While there does seem to be a lot of dark matter out there, if it were actually antimatter and had opposite gravity to normal matter one would imagine there would be a huge discrepancy between cosmologists' models and observation. The high-end supercomputer simulations and regressions cosmologists employ have good predictive power, even though we lack a full explanation for the phenomena we can observe. Cosmologists deal with such far-out concepts to begin with (by definition) that it's not as if they'd be averse to a concept like antigravity if it had predictive utility.

toys idly with desk magnets while thinking about it

Then again, given that photons are massless maybe there could be such a thing as a gravitational dipole...

/timecube

1 comments

We know two things about dark matter: - It doesn't interact electromagnetically. - It does interact gravitationally and produces extra gravitational attraction beyond the electromagnetically interacting matter we know about. - It is dispersed throughout galaxies.

The first property rules out baryonic antimatter as dark matter, since that would interact electromagnetically. The last two properties rule out anything that has a repulsive gravitational interaction as dark matter.

>We know two things about dark matter:

while we don't know whether it exists at all. Whatever phenomena are explained by DM are also easy explained by molecular hydrogen (i.e H2) which is almost not detectable. [The hydrogen we know about in the space is atomic - H, and there should be orders of magnitude more of molecular one than atomic when you have atomic at such interstellar space conditions]

We know that dark matter cannot be baryonic matter (atoms) for two reasons. First, models of the big bang that have been confirmed by experiment closely bound the total amount of baryonic matter in the Universe. Second, dark matter doesn't seem to behave the same way that baryonic matter behaves (normal matter clumps, dark matter doesn't appear to do so).
>...models of the big bang that have been confirmed by experiment ...

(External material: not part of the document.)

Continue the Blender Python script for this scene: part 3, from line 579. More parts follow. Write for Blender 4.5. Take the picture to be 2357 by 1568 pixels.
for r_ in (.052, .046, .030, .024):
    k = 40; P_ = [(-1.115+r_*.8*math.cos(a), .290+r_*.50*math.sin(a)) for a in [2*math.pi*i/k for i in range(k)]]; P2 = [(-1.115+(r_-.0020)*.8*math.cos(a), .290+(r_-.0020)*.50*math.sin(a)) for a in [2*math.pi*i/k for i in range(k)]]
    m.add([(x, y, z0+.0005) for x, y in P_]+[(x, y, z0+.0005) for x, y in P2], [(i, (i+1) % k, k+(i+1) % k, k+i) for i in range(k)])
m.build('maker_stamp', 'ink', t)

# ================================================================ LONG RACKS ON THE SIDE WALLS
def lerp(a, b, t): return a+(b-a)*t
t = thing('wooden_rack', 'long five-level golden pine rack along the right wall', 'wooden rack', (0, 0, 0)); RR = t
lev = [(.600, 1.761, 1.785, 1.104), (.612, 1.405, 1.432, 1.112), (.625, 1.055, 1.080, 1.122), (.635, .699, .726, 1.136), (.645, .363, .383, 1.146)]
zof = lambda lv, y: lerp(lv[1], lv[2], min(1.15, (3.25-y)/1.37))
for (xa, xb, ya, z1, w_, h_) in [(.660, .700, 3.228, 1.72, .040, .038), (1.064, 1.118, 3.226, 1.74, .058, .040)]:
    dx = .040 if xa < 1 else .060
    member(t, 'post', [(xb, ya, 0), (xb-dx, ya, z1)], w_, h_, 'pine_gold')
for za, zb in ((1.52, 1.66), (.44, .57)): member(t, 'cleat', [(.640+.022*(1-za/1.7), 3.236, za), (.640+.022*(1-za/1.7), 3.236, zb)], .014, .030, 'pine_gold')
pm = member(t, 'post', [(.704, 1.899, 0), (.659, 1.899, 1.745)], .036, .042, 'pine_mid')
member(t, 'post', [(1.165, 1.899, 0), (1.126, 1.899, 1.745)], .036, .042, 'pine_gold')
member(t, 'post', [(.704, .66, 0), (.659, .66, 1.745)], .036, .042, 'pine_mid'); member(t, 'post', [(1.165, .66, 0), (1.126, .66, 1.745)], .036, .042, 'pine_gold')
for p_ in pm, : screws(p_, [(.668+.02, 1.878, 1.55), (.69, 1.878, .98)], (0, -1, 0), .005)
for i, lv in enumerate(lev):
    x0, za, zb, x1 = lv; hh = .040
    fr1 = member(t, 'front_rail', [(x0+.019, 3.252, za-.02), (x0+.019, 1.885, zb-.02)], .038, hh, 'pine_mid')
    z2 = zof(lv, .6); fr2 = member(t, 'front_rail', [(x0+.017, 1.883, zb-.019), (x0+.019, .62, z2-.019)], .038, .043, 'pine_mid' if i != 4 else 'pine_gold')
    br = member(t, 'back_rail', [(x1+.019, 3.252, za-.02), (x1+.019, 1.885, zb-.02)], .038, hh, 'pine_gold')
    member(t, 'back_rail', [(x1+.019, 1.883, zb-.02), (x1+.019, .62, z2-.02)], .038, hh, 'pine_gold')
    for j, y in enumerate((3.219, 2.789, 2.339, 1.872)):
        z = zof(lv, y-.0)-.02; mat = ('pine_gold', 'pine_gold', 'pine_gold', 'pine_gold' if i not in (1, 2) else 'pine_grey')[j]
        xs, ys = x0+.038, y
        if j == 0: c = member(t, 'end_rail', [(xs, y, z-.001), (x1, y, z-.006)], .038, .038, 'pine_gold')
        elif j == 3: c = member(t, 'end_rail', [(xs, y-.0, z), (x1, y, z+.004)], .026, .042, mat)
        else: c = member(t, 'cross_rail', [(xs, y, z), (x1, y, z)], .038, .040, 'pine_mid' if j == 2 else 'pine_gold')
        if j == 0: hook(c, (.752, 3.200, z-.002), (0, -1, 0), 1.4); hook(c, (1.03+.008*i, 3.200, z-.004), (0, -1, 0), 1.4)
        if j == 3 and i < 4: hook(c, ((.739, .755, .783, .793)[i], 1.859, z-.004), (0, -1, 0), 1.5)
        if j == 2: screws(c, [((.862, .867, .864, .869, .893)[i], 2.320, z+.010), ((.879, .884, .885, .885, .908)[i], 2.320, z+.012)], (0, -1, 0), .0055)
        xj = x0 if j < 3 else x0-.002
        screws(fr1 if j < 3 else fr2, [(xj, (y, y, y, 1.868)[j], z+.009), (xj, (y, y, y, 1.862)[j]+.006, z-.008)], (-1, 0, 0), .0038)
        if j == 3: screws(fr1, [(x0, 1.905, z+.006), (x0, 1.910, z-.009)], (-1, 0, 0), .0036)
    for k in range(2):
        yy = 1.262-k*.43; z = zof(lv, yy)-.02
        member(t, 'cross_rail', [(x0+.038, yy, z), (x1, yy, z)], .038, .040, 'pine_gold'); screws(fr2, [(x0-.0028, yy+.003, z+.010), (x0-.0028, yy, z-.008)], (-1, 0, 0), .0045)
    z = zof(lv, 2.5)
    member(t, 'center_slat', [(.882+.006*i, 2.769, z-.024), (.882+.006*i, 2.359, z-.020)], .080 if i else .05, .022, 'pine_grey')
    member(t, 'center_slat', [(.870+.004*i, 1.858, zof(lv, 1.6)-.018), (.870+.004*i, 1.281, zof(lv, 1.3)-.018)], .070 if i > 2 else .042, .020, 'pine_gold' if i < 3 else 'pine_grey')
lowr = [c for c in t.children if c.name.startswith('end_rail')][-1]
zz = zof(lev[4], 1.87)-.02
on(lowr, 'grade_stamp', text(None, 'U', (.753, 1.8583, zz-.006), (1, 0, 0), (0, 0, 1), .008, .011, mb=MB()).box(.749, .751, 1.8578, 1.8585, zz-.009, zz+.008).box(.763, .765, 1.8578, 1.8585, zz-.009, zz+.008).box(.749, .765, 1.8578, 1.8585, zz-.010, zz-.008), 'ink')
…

to put it mildly, it is a very overreaching statement.

>Second, dark matter doesn't seem to behave the same way that baryonic matter behaves (normal matter clumps, dark matter doesn't appear to do so).

double whammy - we couldn't observe dark matter and we couldn't observe its clumps.

Or consider it another way - while it supposedly have gravitational attraction, and have no other strong interactions known, we somehow should suppose that its non-clumping, ie. gaseous/cloudy/spread-around state is still a normal thing.